I just successfully (I think… no problems noticed so far) upgraded my old laptop to Fedora 42. It boots, and a rudimentary set of tests seems to indicate that all is working properly.
On the latter page, there are a lot of post-install steps. Could anyone comment on any of these steps? Any comments whatsoever are welcome for the steps starting with the section entitled " Fedora Post-Upgrade Cleanup (Optional but Recommended)"
I have been avoiding the Discover method since I started using Fedora. I have been a bit fearful because I had bad experiences with Discover when I was still on kubuntu and Debian previously. I would update my system regularly using Discover, and twice (two different distributions) I bolloxed up my system.
A buddy of mine told me that he had the same problem and had then just started using dnf from the command line. I can’t say exactly what happened, but this is why I have been trying to get a good command and understanding of dnf, which is how I’ve been updating my Fedora distribution regularly.
However, perhaps doing a full release upgrade is different. And you confirmed that it works. I think I’ll try it on my desktop.
It worked for me; made sure F41 was fully upgraded first and then did the upgrade to 42 after that.
I believe what makes the process safe is that Discover only downloads and verifies the packages while logged in. Then the PC is rebooted and the new packages are installed before you log in again?

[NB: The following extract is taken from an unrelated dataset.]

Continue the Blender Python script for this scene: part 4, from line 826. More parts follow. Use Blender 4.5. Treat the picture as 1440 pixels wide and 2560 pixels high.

Right, I have fully upgraded my desktop system this morning (the one I will upgrade to F42).
And I have not tried Discover on Fedora yet, so I’m not worried especially as you said it was successful for you. My problems mixing the use of dnf and Discover were on Ubuntu and kubuntu and Debian in the past.
So far my experience is that Fedora is a lot more stable than other distros.
KDE on Fedora is not the same experience as Ubuntu for sure. Back when I was distro hopping, KDE Ubuntu was crash happy and felt barely-integrated into the Canonical ecosystem.
I’ve also found DNF’s dependency resolver much, much more robust than APT. I was able consistently get Debian and Ubuntu into unrecoverable states installing then removing 32-bit libraries, especially Wine.
Fedora on the other hand feels first-class and it’s obvious that lots of the developers daily-drive and dog-food Plasma Desktop on their own systems. Expect offline updates from Discover to work reliably.